* _Dataset excerpt_
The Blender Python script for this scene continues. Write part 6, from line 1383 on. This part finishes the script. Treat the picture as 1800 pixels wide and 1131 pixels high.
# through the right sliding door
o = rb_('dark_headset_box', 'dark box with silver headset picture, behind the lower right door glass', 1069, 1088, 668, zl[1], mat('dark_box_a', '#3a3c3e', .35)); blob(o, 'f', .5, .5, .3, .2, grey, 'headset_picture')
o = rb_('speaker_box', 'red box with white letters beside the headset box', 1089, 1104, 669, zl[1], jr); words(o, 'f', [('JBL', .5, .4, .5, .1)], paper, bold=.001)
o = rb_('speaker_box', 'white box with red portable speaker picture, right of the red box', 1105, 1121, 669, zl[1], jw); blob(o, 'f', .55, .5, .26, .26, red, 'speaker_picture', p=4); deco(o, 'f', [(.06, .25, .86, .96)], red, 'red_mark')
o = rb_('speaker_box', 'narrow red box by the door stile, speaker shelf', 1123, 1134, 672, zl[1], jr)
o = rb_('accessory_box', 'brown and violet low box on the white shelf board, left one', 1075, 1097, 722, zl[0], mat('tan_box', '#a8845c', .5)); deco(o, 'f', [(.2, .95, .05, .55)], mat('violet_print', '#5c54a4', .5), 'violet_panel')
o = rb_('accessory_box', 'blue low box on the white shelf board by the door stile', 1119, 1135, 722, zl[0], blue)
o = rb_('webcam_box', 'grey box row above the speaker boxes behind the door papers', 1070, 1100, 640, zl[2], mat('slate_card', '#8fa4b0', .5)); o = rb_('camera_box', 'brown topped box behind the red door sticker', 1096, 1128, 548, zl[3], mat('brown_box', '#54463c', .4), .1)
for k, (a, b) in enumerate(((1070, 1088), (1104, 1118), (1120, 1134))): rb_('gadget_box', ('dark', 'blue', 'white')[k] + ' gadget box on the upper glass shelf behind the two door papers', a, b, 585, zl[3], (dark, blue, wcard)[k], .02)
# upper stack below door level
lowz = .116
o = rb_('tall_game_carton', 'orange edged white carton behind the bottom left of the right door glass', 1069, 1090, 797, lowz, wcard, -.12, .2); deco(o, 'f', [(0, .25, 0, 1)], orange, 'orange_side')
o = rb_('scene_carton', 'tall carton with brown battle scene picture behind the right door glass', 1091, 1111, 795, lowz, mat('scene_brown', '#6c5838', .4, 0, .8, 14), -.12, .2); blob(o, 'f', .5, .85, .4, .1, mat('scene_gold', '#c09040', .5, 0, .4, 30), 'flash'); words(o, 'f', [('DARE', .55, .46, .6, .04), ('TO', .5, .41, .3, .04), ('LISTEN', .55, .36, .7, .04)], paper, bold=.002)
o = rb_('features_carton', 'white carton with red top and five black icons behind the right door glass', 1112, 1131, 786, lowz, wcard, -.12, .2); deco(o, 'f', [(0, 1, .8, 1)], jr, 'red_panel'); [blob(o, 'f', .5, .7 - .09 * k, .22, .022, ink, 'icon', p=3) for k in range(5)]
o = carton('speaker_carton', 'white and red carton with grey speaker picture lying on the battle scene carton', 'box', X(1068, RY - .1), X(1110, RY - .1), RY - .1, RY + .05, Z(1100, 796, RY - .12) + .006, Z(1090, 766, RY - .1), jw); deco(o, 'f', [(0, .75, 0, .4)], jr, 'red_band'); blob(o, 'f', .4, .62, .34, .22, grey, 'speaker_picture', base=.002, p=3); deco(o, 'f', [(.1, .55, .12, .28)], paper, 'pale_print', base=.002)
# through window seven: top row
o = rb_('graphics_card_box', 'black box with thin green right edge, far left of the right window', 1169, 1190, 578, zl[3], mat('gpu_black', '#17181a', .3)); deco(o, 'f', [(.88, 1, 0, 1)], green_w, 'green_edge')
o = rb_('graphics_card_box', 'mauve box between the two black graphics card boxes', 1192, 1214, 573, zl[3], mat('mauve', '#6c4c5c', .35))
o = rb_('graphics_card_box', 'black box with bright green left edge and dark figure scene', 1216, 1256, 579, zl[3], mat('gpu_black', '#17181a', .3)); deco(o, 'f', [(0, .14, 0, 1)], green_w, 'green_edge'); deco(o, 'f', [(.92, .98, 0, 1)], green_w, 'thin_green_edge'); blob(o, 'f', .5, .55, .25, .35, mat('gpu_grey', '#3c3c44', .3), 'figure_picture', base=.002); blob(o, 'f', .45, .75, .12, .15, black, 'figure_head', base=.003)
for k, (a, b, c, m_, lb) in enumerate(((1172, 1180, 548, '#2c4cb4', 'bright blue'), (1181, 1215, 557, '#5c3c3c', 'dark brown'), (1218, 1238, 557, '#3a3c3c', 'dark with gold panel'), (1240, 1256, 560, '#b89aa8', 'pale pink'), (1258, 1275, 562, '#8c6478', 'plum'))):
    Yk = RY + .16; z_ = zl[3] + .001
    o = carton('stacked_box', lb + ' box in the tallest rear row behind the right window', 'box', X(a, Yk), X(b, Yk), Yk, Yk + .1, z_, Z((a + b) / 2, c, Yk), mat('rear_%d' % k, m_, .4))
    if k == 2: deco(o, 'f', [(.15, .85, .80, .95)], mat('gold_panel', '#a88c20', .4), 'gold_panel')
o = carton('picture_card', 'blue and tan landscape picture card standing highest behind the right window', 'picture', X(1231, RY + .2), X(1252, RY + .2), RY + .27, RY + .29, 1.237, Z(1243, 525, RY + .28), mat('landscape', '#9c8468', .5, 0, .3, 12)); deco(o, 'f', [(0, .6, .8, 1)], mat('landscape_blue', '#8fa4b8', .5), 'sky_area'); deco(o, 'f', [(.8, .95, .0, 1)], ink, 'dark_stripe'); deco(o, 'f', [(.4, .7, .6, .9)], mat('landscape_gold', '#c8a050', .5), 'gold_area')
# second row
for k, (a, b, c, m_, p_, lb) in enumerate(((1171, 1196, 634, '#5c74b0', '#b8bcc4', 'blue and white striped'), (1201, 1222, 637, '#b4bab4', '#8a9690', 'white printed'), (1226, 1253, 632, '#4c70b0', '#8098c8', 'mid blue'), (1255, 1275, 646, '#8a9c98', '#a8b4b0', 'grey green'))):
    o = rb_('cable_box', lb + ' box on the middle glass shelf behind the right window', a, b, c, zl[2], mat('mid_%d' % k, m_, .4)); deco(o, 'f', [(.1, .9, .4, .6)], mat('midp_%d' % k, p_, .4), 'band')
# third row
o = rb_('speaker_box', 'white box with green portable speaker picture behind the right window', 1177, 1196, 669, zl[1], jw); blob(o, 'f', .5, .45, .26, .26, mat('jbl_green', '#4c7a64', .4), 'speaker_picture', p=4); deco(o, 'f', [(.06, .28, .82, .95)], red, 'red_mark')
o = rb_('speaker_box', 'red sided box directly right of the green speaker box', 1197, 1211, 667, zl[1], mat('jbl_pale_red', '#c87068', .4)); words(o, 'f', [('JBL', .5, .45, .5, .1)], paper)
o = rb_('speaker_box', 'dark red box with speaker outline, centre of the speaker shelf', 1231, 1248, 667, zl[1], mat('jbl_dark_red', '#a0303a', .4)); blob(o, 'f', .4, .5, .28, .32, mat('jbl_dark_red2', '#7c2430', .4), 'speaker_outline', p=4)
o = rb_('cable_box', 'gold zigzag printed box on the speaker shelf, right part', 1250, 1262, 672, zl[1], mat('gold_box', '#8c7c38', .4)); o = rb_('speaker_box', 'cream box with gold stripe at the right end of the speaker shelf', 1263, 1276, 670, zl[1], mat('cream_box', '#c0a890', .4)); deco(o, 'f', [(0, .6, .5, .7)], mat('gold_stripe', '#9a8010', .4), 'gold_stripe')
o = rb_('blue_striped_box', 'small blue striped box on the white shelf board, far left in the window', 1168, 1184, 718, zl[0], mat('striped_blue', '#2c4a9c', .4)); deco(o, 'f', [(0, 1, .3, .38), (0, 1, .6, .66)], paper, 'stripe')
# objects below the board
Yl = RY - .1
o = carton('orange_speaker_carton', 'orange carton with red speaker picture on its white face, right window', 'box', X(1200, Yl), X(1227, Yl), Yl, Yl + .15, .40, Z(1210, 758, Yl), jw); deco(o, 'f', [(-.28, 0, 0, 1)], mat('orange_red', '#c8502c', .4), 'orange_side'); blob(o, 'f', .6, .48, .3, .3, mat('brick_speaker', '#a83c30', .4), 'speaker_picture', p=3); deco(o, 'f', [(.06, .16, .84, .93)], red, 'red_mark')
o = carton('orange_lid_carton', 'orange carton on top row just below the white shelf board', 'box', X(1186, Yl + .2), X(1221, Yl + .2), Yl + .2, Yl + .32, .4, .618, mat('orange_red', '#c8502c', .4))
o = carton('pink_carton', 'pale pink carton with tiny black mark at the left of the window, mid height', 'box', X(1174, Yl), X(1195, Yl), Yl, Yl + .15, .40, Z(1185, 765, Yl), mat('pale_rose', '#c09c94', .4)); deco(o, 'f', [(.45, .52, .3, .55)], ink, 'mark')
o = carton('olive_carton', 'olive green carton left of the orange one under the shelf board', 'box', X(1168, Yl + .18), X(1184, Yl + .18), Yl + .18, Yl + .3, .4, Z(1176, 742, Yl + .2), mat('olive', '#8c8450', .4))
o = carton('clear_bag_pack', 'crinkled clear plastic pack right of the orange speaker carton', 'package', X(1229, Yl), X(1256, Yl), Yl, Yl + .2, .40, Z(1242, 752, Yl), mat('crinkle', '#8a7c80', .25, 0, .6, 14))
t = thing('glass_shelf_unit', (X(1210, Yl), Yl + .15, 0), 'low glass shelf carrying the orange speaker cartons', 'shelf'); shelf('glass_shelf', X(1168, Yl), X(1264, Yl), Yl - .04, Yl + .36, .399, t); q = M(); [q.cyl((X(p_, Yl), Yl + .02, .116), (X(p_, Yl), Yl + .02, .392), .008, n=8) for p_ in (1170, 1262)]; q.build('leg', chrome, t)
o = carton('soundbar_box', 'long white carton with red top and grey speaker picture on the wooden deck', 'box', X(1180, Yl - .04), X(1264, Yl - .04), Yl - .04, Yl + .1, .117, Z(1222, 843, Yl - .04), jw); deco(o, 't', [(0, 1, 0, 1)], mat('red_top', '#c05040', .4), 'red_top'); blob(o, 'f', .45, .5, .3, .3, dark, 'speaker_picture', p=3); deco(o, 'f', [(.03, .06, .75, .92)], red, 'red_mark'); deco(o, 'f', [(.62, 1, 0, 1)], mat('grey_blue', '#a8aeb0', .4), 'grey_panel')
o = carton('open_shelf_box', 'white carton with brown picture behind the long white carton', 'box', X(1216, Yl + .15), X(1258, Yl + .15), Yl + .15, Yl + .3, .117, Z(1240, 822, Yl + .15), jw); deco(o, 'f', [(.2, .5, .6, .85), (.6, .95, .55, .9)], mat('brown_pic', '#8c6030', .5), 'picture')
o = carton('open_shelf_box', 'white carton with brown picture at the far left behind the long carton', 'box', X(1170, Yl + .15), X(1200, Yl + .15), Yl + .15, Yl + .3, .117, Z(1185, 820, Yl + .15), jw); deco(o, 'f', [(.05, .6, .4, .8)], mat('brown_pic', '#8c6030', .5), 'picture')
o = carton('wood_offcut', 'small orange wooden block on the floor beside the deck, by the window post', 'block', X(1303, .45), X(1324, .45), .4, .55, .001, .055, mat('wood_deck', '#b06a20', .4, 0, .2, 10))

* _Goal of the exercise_
Find the lines above that contain the word "part" and collect them.

* _Output below_
The Blender Python script for this scene continues. Write part 6, from line 1383 on. This part finishes the script. Treat the picture as 1800 pixels wide and 1131 pixels high.
o = rb_('cable_box', 'gold zigzag printed box on the speaker shelf, right part', 1250, 1262, 672, zl[1], mat('gold_box', '#8c7c38', .4)); o = rb_('speaker_box', 'cream box with gold stripe at the right end of the speaker shelf', 1263, 1276, 670, zl[1], mat('cream_box', '#c0a890', .4)); deco(o, 'f', [(0, .6, .5, .7)], mat('gold_stripe', '#9a8010', .4), 'gold_stripe')